In The Opposite of Cruelty, Steven Leyva’s poems ask readers to see and remember beauty when the world seems to be in ruins, to notice and praise “the industrious cherry // trees budding despite a summer / full of bullets to come.” For Leyva, beauty can be found in lineage and memory, in the heroes of the comics and TV shows he watched as a boy, in taking his children to the movies to see an afro-latino Spider-man on the big screen, and in doing so passing down that beauty, those means of survival. In these sonnets and urban pastorals you’ll find Selena, UGK and Outkast, Storm, Static, and Batman, as well as Sisyphus, Medusa, Perseus, and Grendel. This weaving of modern culture and the ancient world calls attention to our need for stories, how heroes and villains take up residence inside us, how important it is to see one’s self represented in art and film. 

This book does not look away from life's hard and cruel moments, it simply dares to ask “What is the opposite of cruelty?” The answers: The beauty of a Black boy in his school picture, the beauty of one man’s hand touching another man’s face at the barber, the beauty of a family home or a memory of what it once was, "not a season of phantasmal peace, but what’s left / when the world’s terrors retreat.” 

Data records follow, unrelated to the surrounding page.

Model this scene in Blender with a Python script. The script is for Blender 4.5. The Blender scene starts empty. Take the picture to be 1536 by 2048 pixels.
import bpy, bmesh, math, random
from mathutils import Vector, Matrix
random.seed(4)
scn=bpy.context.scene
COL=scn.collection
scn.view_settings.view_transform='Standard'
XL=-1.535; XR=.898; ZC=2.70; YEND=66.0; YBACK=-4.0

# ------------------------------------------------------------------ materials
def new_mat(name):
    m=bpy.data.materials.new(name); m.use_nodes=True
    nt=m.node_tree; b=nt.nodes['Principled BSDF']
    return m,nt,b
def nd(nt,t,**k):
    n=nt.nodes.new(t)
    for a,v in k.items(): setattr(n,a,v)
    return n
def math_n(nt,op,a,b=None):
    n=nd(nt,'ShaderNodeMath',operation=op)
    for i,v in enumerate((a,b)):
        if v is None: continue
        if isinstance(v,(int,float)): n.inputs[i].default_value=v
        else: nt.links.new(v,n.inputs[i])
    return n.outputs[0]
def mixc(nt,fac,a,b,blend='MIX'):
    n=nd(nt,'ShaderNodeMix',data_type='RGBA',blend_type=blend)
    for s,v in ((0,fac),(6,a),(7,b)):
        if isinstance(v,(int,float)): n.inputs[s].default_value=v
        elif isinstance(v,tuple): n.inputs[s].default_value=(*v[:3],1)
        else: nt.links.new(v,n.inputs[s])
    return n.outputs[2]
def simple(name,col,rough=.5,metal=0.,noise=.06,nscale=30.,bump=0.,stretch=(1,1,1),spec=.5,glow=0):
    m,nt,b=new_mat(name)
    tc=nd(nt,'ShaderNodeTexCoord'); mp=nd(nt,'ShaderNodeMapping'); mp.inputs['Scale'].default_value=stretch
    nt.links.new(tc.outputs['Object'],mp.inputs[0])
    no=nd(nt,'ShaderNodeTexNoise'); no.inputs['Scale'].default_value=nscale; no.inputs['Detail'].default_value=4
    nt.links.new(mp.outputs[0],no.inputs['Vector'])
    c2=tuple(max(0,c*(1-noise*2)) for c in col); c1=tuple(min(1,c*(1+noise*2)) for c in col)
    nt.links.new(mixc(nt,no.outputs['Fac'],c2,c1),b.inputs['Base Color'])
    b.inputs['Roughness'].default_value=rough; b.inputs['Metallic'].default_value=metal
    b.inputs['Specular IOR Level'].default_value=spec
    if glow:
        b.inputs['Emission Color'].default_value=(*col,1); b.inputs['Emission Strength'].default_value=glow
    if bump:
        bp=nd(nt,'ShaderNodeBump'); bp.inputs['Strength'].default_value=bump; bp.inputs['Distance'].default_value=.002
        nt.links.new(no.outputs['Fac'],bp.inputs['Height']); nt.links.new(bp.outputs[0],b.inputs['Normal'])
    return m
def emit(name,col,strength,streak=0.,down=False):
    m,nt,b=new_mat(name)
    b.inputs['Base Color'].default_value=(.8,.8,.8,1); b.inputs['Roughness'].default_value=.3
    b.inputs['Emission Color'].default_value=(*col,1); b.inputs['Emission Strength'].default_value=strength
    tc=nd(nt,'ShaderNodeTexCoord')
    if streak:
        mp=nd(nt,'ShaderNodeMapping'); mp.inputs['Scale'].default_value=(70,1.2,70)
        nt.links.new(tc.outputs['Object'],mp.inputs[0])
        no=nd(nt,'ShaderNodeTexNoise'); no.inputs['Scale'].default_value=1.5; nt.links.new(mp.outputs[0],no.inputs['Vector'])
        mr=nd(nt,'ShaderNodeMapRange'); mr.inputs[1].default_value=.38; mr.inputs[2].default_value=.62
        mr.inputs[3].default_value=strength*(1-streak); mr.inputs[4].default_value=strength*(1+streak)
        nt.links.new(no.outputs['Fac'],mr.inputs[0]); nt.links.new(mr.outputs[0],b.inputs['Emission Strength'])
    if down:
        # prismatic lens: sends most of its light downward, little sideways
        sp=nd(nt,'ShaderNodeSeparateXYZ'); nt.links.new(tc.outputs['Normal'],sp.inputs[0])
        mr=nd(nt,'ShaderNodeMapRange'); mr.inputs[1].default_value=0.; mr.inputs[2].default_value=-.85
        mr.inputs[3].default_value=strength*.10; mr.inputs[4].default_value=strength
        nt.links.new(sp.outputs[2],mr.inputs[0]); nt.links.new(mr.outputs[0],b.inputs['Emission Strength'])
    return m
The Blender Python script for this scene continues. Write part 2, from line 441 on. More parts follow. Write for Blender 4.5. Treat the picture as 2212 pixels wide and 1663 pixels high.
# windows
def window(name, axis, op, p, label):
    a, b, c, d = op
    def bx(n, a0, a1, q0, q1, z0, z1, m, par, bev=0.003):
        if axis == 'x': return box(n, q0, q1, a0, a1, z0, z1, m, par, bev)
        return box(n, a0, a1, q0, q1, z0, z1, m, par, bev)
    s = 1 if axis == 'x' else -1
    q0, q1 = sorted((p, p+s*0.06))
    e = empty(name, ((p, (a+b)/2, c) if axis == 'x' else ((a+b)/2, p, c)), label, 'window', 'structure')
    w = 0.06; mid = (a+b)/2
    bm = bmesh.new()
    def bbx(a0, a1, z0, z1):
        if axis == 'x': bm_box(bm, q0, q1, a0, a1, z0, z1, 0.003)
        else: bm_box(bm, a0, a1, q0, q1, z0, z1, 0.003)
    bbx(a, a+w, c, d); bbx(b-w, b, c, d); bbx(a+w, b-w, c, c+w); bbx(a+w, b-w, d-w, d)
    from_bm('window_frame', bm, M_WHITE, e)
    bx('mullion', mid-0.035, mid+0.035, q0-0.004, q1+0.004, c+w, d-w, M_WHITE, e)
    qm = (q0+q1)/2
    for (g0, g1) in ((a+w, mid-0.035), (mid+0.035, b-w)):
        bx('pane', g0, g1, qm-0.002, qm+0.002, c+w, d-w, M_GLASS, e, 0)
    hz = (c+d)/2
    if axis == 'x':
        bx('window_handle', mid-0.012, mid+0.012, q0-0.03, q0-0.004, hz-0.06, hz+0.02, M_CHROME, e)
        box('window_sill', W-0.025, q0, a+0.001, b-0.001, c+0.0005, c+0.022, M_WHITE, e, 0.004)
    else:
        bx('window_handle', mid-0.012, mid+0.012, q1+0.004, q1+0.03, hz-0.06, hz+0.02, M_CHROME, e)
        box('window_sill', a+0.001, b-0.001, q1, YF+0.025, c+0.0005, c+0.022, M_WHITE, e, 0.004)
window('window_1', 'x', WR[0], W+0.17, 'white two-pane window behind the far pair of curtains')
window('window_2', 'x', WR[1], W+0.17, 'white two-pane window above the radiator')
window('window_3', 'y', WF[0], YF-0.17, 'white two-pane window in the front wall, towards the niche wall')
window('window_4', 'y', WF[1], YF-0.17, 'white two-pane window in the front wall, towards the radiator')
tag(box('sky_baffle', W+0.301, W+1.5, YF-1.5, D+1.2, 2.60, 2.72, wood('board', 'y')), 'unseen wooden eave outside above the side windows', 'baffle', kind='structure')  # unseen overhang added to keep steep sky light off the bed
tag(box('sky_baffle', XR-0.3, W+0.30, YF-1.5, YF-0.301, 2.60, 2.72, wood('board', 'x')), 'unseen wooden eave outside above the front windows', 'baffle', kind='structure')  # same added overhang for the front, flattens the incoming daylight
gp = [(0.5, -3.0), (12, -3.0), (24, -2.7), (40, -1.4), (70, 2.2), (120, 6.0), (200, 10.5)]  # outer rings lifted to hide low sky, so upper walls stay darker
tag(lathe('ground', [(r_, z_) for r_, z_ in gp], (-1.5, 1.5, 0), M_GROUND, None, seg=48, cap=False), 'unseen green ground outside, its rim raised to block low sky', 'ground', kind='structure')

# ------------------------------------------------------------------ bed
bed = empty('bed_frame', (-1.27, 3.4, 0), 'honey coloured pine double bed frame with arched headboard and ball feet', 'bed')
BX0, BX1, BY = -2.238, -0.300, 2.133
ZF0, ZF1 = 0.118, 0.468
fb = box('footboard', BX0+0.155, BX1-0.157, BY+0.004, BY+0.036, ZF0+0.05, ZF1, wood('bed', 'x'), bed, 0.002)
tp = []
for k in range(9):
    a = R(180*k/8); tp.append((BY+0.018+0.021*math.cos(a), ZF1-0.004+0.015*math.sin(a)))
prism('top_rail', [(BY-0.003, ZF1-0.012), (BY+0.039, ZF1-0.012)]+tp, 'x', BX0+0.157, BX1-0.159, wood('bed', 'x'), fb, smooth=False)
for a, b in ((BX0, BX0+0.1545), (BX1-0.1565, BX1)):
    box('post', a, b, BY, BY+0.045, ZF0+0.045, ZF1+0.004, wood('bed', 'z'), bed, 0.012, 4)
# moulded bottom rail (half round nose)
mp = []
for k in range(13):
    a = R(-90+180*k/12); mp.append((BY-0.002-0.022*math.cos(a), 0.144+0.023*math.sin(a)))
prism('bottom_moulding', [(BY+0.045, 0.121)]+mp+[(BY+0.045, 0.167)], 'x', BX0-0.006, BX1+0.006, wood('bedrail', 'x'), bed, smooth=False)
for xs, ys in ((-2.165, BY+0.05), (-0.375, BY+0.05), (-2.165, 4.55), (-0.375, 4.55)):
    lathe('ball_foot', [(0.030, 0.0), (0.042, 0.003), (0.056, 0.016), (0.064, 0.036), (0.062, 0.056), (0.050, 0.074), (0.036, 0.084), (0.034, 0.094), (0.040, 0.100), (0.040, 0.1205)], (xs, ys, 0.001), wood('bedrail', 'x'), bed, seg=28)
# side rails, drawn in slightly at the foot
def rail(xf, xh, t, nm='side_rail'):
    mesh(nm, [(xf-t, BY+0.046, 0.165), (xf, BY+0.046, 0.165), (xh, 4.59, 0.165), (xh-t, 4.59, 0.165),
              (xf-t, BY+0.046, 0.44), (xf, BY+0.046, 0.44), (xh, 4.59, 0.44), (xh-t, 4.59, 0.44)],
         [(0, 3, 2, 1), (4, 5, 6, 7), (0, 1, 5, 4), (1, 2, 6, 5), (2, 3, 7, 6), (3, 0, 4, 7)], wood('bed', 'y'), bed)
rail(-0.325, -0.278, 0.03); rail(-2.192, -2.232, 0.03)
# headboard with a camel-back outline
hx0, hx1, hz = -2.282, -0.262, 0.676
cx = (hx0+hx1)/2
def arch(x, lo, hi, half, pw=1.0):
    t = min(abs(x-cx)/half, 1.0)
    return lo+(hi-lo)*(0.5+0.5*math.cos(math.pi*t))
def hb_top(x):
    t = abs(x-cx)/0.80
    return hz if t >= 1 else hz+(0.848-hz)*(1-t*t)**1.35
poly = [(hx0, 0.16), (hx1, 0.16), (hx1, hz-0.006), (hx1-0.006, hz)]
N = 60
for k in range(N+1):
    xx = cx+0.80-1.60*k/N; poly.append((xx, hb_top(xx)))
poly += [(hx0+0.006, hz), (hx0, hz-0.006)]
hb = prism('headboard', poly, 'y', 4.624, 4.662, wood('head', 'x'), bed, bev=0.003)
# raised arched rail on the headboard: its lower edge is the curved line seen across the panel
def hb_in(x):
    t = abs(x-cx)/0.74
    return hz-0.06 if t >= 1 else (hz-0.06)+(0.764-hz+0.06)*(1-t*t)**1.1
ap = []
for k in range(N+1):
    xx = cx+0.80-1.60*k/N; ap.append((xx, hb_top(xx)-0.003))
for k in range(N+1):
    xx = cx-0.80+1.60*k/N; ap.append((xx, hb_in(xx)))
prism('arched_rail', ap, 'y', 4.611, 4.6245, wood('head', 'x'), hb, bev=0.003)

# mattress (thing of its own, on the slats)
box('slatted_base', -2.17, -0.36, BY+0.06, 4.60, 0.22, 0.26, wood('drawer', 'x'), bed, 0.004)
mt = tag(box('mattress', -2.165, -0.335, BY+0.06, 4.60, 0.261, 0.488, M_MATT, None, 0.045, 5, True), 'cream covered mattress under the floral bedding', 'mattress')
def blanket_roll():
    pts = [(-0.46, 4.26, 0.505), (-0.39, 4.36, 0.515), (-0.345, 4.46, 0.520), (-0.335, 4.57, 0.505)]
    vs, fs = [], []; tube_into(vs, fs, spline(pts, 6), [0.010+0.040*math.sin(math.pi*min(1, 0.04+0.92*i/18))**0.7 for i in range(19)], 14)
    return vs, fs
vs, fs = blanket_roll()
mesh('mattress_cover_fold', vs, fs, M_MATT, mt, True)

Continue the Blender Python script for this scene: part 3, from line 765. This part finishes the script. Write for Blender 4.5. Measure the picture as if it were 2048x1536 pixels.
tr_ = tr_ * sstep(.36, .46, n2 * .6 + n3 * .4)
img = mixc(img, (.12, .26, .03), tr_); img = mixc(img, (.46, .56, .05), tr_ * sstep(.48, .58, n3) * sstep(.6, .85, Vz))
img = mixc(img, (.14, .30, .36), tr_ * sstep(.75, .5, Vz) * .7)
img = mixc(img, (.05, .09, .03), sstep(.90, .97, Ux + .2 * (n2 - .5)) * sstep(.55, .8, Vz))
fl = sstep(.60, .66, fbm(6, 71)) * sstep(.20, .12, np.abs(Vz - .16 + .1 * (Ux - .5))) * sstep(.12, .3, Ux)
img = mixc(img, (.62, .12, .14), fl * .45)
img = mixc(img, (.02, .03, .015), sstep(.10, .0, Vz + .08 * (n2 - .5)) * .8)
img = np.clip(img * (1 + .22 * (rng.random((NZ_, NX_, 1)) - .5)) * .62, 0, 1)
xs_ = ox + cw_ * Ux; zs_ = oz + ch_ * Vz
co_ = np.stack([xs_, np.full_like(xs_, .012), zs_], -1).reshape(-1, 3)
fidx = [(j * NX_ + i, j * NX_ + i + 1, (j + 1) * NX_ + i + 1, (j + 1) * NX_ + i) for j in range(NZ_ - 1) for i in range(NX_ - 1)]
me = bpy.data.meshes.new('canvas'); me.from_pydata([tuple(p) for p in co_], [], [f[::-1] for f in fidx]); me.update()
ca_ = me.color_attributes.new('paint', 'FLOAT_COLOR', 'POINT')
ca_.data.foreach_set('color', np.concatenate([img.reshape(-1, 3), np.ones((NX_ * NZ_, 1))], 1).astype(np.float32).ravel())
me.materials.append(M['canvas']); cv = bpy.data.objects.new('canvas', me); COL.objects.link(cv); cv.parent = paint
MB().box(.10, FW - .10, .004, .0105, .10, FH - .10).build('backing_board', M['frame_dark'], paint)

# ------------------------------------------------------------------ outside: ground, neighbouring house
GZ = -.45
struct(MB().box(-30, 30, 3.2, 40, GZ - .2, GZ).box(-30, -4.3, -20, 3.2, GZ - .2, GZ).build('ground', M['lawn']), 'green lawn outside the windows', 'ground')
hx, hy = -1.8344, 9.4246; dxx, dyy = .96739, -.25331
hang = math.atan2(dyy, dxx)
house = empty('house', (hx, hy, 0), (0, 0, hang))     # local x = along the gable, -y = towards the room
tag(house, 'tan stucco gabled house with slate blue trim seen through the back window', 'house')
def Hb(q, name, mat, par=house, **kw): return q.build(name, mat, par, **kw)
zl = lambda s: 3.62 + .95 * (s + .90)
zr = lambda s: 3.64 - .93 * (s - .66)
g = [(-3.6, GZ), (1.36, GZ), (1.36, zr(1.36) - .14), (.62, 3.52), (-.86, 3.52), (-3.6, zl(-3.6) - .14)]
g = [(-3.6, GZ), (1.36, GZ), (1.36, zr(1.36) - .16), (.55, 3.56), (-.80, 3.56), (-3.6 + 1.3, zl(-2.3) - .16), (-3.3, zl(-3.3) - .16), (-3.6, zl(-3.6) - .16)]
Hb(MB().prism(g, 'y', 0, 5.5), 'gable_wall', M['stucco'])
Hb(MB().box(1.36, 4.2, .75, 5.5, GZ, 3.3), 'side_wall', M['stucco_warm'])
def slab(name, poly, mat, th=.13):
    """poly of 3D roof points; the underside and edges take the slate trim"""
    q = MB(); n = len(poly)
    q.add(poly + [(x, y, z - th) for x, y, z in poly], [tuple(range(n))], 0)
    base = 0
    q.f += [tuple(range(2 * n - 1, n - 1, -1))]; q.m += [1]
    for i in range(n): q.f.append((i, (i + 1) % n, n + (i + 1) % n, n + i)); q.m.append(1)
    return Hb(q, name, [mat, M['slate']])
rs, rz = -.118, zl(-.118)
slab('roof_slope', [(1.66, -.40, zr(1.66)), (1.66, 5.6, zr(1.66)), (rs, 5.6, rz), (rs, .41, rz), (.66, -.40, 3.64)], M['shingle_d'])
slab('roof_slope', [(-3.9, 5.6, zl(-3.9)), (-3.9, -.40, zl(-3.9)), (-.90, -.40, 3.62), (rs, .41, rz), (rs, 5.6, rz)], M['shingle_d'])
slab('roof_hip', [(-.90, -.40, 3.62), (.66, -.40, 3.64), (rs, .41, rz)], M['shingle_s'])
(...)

"Leyva's voice breaks through the surface of daily life to give us the depth of origin, place, history, and music. His second collection, remarkable for embracing lyricism, narrative, and political consciousness, is a homecoming into childhood, fatherhood, and one's responsibility to live kindly in the erratic world. Whether in Baltimore or in New Orleans, he draws his rhythms and metaphors from life's fleeting passages, wrestling with what it means to recognize and record their beauty. The book emphasizes Leyva's range—he is a poet of cities, of fleeting time, a love poet, a friend poet, a father poet, a community poet, which is to say, a historian of the American heart."

—Valzhyna Mort, author of Music for the Dead and Resurrected


Steven Leyva was born in New Orleans and raised in Houston, Texas. He is a Cave Canem fellow and author of Low Parish (a chapbook) and the collection The Understudy’s Handbook, which won the Jean Feldman Poetry Prize. Steven holds an MFA from the University of Baltimore, where he is an associate professor in the Klein Family School of Communications Design.